# REQUIREMENT
Restate the lines word for word, from the first line of the records through the line containing "C = scene.collection". Leave out the pictures and anything after that line.
====== INPUT ROWS
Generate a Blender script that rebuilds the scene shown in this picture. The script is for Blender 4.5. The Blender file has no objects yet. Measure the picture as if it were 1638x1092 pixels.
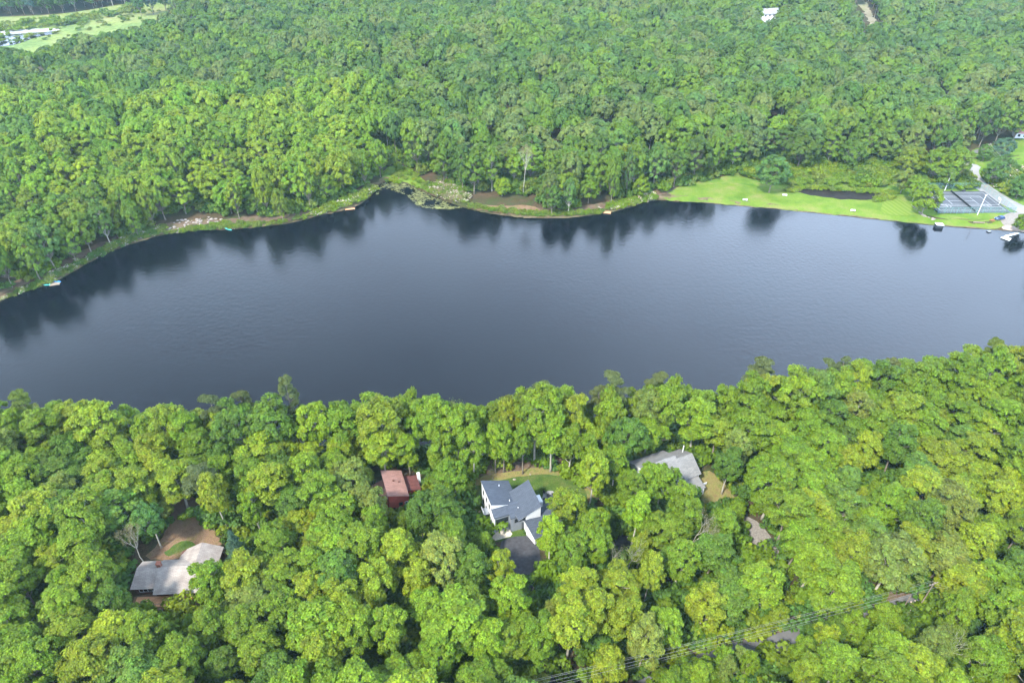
import bpy, math, random
import numpy as np
from mathutils import Vector, Matrix, geometry
random.seed(7)
RNG = np.random.default_rng(7)
PI = math.pi
scene = bpy.context.scene
C = scene.collection

# ---------------------------------------------------------------- camera
CAM_H, PITCH, FPX = 150.0, math.radians(37.0), 1092.0
cam_d = bpy.data.cameras.new("camera")
cam_d.lens, cam_d.sensor_width, cam_d.clip_start, cam_d.clip_end = 24.0, 36.0, 1.0, 20000.0
cam = bpy.data.objects.new("camera", cam_d)
C.objects.link(cam)
cam.location = (0, 0, CAM_H)
cam.rotation_euler = (PI / 2 - PITCH, 0, 0)
scene.camera = cam

# ---------------------------------------------------------------- sky, sun, exposure
SUN_EL, SUN_AZ = math.radians(50), math.radians(-140)      # azimuth from +Y, clockwise positive
world = bpy.data.worlds.new("World")
scene.world = world
world.use_nodes = True
wn, wl = world.node_tree.nodes, world.node_tree.links
wn.clear()
w_out = wn.new("ShaderNodeOutputWorld")
w_bg = wn.new("ShaderNodeBackground")
w_sky = wn.new("ShaderNodeTexSky")
w_sky.sky_type = 'NISHITA'
w_sky.sun_disc = False
w_sky.sun_elevation = SUN_EL
w_sky.sun_rotation = SUN_AZ
w_sky.air_density, w_sky.dust_density, w_sky.ozone_density = 1.0, 2.0, 1.0
w_tc = wn.new("ShaderNodeTexCoord")
w_map = wn.new("ShaderNodeMapping")
w_map.inputs["Scale"].default_value = (1.0, 1.0, 2.2)
w_no = wn.new("ShaderNodeTexNoise")
w_no.inputs["Scale"].default_value = 2.6
w_no.inputs["Detail"].default_value = 5.0
w_cr = wn.new("ShaderNodeValToRGB")
w_cr.color_ramp.elements[0].position = 0.30
w_cr.color_ramp.elements[0].color = (0.5, 0.5, 0.5, 1)
w_cr.color_ramp.elements[1].position = 0.62
w_cr.color_ramp.elements[1].color = (1, 1, 1, 1)
w_mix = wn.new("ShaderNodeMixRGB")
w_sep = wn.new("ShaderNodeSeparateXYZ")
w_el = wn.new("ShaderNodeMapRange")
w_el.inputs["From Min"].default_value, w_el.inputs["From Max"].default_value = 0.36, 0.78
w_cl = wn.new("ShaderNodeMixRGB")                           # hazy cloud, brighter low in the sky
w_cl.inputs["Color1"].default_value = (22.0, 27.2, 36.0, 1)
w_cl.inputs["Color2"].default_value = (5.5, 6.9, 8.6, 1)
wl.new(w_tc.outputs["Generated"], w_sep.inputs["Vector"])
w_ad = wn.new("ShaderNodeMath"); w_ad.operation = 'MULTIPLY_ADD'       # cloud thins towards the right
w_ad.inputs[1].default_value = -0.34
wl.new(w_sep.outputs["X"], w_ad.inputs[0]); wl.new(w_sep.outputs["Z"], w_ad.inputs[2])
wl.new(w_ad.outputs[0], w_el.inputs["Value"])
wl.new(w_el.outputs["Result"], w_cl.inputs["Fac"])
wl.new(w_cl.outputs["Color"], w_mix.inputs["Color2"])
wl.new(w_tc.outputs["Generated"], w_map.inputs["Vector"])
wl.new(w_map.outputs["Vector"], w_no.inputs["Vector"])
wl.new(w_no.outputs["Fac"], w_cr.inputs["Fac"])
wl.new(w_cr.outputs["Color"], w_mix.inputs["Fac"])
wl.new(w_sky.outputs["Color"], w_mix.inputs["Color1"])
wl.new(w_mix.outputs["Color"], w_bg.inputs["Color"])
w_bg.inputs["Strength"].default_value = 0.10
wl.new(w_bg.outputs["Background"], w_out.inputs["Surface"])

sun_d = bpy.data.lights.new("sun", 'SUN')
sun_d.energy, sun_d.angle, sun_d.color = 4.3, math.radians(6), (1.0, 0.95, 0.84)
sun = bpy.data.objects.new("sun", sun_d)
C.objects.link(sun)
sdir = Vector((math.sin(SUN_AZ) * math.cos(SUN_EL), math.cos(SUN_AZ) * math.cos(SUN_EL), math.sin(SUN_EL)))
sun.rotation_euler = sdir.to_track_quat('Z', 'Y').to_euler()
sun.location = (0, -50, 300)

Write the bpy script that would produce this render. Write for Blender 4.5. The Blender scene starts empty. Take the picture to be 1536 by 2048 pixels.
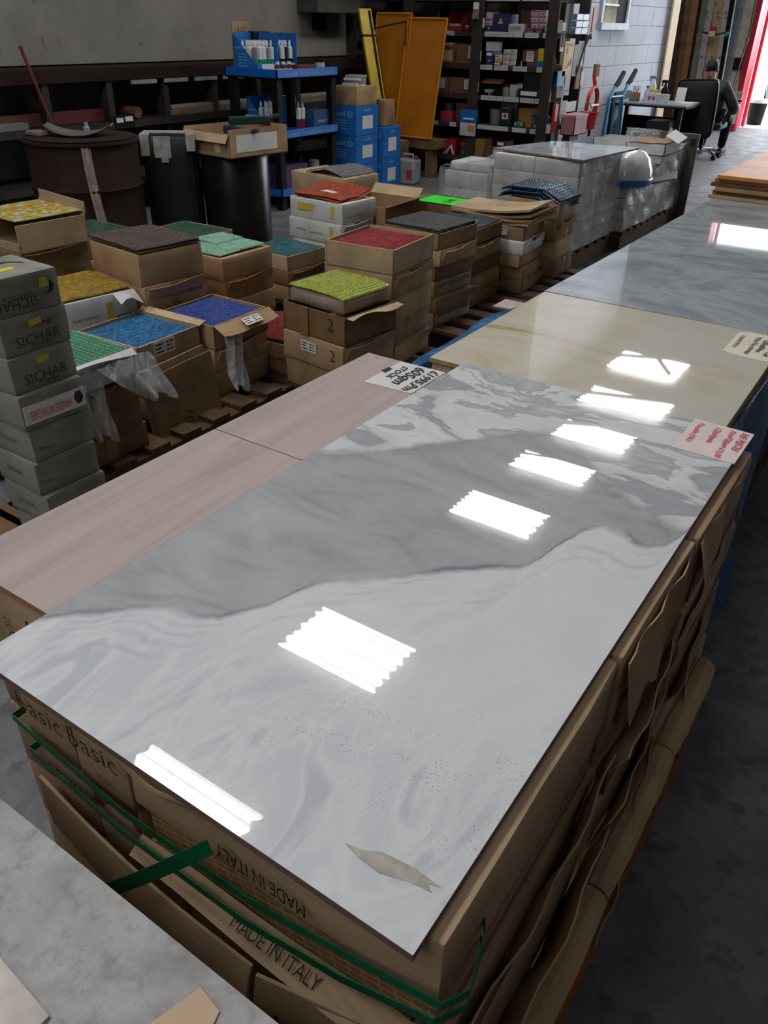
============
# FINAL RESULT
Generate a Blender script that rebuilds the scene shown in this picture. The script is for Blender 4.5. The Blender file has no objects yet. Measure the picture as if it were 1638x1092 pixels.
import bpy, math, random
import numpy as np
from mathutils import Vector, Matrix, geometry
random.seed(7)
RNG = np.random.default_rng(7)
PI = math.pi
scene = bpy.context.scene
C = scene.collection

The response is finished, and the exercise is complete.